▶ [The exercise]: All of the data must be printed exactly; please include every line.

▶ [Dataset excerpt]:

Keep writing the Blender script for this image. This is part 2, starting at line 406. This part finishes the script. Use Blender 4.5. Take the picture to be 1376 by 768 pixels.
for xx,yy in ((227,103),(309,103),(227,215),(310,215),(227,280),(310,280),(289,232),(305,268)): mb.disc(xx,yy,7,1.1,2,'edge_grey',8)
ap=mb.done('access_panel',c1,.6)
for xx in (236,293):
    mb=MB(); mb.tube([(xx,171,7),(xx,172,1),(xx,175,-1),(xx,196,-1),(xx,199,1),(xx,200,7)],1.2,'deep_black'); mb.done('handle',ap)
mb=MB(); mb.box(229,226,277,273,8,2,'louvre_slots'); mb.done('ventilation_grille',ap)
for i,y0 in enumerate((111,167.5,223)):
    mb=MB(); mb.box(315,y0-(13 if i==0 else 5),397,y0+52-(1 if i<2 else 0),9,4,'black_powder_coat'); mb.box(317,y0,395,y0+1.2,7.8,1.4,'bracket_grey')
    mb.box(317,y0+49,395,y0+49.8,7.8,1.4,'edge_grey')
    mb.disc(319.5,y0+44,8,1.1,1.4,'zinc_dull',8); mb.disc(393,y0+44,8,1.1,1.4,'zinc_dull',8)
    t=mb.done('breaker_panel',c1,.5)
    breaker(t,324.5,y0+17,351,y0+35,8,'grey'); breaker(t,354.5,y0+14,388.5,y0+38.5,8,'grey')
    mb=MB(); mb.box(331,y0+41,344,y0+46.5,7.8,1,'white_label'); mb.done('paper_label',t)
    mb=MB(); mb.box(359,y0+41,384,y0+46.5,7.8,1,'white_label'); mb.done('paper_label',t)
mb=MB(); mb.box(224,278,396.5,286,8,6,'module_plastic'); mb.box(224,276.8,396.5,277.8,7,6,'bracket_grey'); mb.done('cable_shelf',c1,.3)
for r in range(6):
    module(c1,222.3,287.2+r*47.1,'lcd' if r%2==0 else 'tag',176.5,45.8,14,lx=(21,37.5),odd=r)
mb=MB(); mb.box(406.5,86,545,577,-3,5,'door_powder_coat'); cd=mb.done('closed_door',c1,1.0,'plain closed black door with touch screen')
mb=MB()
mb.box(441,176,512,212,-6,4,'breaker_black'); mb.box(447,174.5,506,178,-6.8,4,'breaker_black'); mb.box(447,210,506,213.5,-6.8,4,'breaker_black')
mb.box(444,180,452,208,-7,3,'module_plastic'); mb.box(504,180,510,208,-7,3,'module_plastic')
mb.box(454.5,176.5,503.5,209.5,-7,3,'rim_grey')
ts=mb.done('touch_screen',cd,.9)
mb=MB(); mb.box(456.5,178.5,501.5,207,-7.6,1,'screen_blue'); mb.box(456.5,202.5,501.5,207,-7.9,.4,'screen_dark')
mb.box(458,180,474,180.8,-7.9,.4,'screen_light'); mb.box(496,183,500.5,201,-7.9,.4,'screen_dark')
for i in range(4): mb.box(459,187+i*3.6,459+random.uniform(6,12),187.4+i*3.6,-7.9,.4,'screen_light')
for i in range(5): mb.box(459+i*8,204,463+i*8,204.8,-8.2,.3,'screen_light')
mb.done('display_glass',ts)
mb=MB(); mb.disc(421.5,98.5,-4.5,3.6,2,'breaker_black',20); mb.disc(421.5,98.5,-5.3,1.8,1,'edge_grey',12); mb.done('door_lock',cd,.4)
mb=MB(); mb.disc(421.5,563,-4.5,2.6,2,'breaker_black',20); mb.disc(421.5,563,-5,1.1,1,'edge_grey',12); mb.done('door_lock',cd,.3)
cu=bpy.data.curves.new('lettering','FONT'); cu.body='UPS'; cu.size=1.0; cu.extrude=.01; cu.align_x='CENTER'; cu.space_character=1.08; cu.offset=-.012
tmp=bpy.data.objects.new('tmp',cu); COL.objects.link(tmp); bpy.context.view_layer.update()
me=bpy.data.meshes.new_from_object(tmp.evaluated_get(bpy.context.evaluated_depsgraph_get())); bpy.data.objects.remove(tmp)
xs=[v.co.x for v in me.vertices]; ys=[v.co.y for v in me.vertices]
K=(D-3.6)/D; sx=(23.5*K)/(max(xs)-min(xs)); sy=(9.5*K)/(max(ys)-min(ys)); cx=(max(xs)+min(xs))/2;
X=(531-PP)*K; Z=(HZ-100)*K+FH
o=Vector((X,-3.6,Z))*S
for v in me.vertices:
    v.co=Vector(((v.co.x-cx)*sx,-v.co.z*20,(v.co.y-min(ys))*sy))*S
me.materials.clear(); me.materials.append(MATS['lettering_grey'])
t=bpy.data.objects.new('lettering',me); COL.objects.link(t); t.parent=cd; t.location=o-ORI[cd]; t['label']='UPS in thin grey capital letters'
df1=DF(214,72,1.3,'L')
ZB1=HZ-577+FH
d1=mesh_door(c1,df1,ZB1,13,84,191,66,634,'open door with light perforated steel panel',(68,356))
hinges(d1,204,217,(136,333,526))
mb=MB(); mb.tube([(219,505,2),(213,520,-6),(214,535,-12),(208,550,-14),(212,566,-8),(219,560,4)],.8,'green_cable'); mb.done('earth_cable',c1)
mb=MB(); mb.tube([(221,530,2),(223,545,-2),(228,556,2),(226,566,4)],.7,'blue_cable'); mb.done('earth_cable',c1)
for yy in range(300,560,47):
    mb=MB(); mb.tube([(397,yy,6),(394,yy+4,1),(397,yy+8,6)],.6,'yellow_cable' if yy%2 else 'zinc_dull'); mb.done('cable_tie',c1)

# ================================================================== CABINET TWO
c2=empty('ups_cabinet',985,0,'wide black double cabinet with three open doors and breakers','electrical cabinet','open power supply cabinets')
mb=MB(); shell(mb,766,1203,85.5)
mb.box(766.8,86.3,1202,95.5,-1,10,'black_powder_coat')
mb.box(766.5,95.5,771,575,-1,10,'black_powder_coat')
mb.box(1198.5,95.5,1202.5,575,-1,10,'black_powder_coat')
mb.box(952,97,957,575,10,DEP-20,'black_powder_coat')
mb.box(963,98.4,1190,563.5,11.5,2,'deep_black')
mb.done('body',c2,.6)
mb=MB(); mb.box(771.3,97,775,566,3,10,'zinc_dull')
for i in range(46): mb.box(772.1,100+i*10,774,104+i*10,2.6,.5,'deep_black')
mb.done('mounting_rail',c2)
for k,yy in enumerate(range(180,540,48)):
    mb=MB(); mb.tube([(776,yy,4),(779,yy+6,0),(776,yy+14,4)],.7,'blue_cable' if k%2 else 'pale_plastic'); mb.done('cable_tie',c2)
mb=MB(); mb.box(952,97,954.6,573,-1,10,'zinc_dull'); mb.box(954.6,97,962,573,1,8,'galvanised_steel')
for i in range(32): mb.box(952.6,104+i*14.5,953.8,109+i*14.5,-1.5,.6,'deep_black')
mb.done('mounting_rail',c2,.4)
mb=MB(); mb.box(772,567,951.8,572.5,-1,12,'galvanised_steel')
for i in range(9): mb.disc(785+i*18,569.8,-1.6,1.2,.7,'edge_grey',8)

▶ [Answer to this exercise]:
Keep writing the Blender script for this image. This is part 2, starting at line 406. This part finishes the script. Use Blender 4.5. Take the picture to be 1376 by 768 pixels.
for xx,yy in ((227,103),(309,103),(227,215),(310,215),(227,280),(310,280),(289,232),(305,268)): mb.disc(xx,yy,7,1.1,2,'edge_grey',8)
ap=mb.done('access_panel',c1,.6)
for xx in (236,293):
    mb=MB(); mb.tube([(xx,171,7),(xx,172,1),(xx,175,-1),(xx,196,-1),(xx,199,1),(xx,200,7)],1.2,'deep_black'); mb.done('handle',ap)
mb=MB(); mb.box(229,226,277,273,8,2,'louvre_slots'); mb.done('ventilation_grille',ap)
for i,y0 in enumerate((111,167.5,223)):
    mb=MB(); mb.box(315,y0-(13 if i==0 else 5),397,y0+52-(1 if i<2 else 0),9,4,'black_powder_coat'); mb.box(317,y0,395,y0+1.2,7.8,1.4,'bracket_grey')
    mb.box(317,y0+49,395,y0+49.8,7.8,1.4,'edge_grey')
    mb.disc(319.5,y0+44,8,1.1,1.4,'zinc_dull',8); mb.disc(393,y0+44,8,1.1,1.4,'zinc_dull',8)
    t=mb.done('breaker_panel',c1,.5)
    breaker(t,324.5,y0+17,351,y0+35,8,'grey'); breaker(t,354.5,y0+14,388.5,y0+38.5,8,'grey')
    mb=MB(); mb.box(331,y0+41,344,y0+46.5,7.8,1,'white_label'); mb.done('paper_label',t)
    mb=MB(); mb.box(359,y0+41,384,y0+46.5,7.8,1,'white_label'); mb.done('paper_label',t)
mb=MB(); mb.box(224,278,396.5,286,8,6,'module_plastic'); mb.box(224,276.8,396.5,277.8,7,6,'bracket_grey'); mb.done('cable_shelf',c1,.3)
for r in range(6):
    module(c1,222.3,287.2+r*47.1,'lcd' if r%2==0 else 'tag',176.5,45.8,14,lx=(21,37.5),odd=r)
mb=MB(); mb.box(406.5,86,545,577,-3,5,'door_powder_coat'); cd=mb.done('closed_door',c1,1.0,'plain closed black door with touch screen')
mb=MB()
mb.box(441,176,512,212,-6,4,'breaker_black'); mb.box(447,174.5,506,178,-6.8,4,'breaker_black'); mb.box(447,210,506,213.5,-6.8,4,'breaker_black')
mb.box(444,180,452,208,-7,3,'module_plastic'); mb.box(504,180,510,208,-7,3,'module_plastic')
mb.box(454.5,176.5,503.5,209.5,-7,3,'rim_grey')
ts=mb.done('touch_screen',cd,.9)
mb=MB(); mb.box(456.5,178.5,501.5,207,-7.6,1,'screen_blue'); mb.box(456.5,202.5,501.5,207,-7.9,.4,'screen_dark')
mb.box(458,180,474,180.8,-7.9,.4,'screen_light'); mb.box(496,183,500.5,201,-7.9,.4,'screen_dark')
for i in range(4): mb.box(459,187+i*3.6,459+random.uniform(6,12),187.4+i*3.6,-7.9,.4,'screen_light')
for i in range(5): mb.box(459+i*8,204,463+i*8,204.8,-8.2,.3,'screen_light')
mb.done('display_glass',ts)
mb=MB(); mb.disc(421.5,98.5,-4.5,3.6,2,'breaker_black',20); mb.disc(421.5,98.5,-5.3,1.8,1,'edge_grey',12); mb.done('door_lock',cd,.4)
mb=MB(); mb.disc(421.5,563,-4.5,2.6,2,'breaker_black',20); mb.disc(421.5,563,-5,1.1,1,'edge_grey',12); mb.done('door_lock',cd,.3)
cu=bpy.data.curves.new('lettering','FONT'); cu.body='UPS'; cu.size=1.0; cu.extrude=.01; cu.align_x='CENTER'; cu.space_character=1.08; cu.offset=-.012
tmp=bpy.data.objects.new('tmp',cu); COL.objects.link(tmp); bpy.context.view_layer.update()
me=bpy.data.meshes.new_from_object(tmp.evaluated_get(bpy.context.evaluated_depsgraph_get())); bpy.data.objects.remove(tmp)
xs=[v.co.x for v in me.vertices]; ys=[v.co.y for v in me.vertices]
K=(D-3.6)/D; sx=(23.5*K)/(max(xs)-min(xs)); sy=(9.5*K)/(max(ys)-min(ys)); cx=(max(xs)+min(xs))/2;
X=(531-PP)*K; Z=(HZ-100)*K+FH
o=Vector((X,-3.6,Z))*S
for v in me.vertices:
    v.co=Vector(((v.co.x-cx)*sx,-v.co.z*20,(v.co.y-min(ys))*sy))*S
me.materials.clear(); me.materials.append(MATS['lettering_grey'])
t=bpy.data.objects.new('lettering',me); COL.objects.link(t); t.parent=cd; t.location=o-ORI[cd]; t['label']='UPS in thin grey capital letters'
df1=DF(214,72,1.3,'L')
ZB1=HZ-577+FH
d1=mesh_door(c1,df1,ZB1,13,84,191,66,634,'open door with light perforated steel panel',(68,356))
hinges(d1,204,217,(136,333,526))
mb=MB(); mb.tube([(219,505,2),(213,520,-6),(214,535,-12),(208,550,-14),(212,566,-8),(219,560,4)],.8,'green_cable'); mb.done('earth_cable',c1)
mb=MB(); mb.tube([(221,530,2),(223,545,-2),(228,556,2),(226,566,4)],.7,'blue_cable'); mb.done('earth_cable',c1)
for yy in range(300,560,47):
    mb=MB(); mb.tube([(397,yy,6),(394,yy+4,1),(397,yy+8,6)],.6,'yellow_cable' if yy%2 else 'zinc_dull'); mb.done('cable_tie',c1)

# ================================================================== CABINET TWO
c2=empty('ups_cabinet',985,0,'wide black double cabinet with three open doors and breakers','electrical cabinet','open power supply cabinets')
mb=MB(); shell(mb,766,1203,85.5)
mb.box(766.8,86.3,1202,95.5,-1,10,'black_powder_coat')
mb.box(766.5,95.5,771,575,-1,10,'black_powder_coat')
mb.box(1198.5,95.5,1202.5,575,-1,10,'black_powder_coat')
mb.box(952,97,957,575,10,DEP-20,'black_powder_coat')
mb.box(963,98.4,1190,563.5,11.5,2,'deep_black')
mb.done('body',c2,.6)
mb=MB(); mb.box(771.3,97,775,566,3,10,'zinc_dull')
for i in range(46): mb.box(772.1,100+i*10,774,104+i*10,2.6,.5,'deep_black')
mb.done('mounting_rail',c2)
for k,yy in enumerate(range(180,540,48)):
    mb=MB(); mb.tube([(776,yy,4),(779,yy+6,0),(776,yy+14,4)],.7,'blue_cable' if k%2 else 'pale_plastic'); mb.done('cable_tie',c2)
mb=MB(); mb.box(952,97,954.6,573,-1,10,'zinc_dull'); mb.box(954.6,97,962,573,1,8,'galvanised_steel')
for i in range(32): mb.box(952.6,104+i*14.5,953.8,109+i*14.5,-1.5,.6,'deep_black')
mb.done('mounting_rail',c2,.4)
mb=MB(); mb.box(772,567,951.8,572.5,-1,12,'galvanised_steel')
for i in range(9): mb.disc(785+i*18,569.8,-1.6,1.2,.7,'edge_grey',8)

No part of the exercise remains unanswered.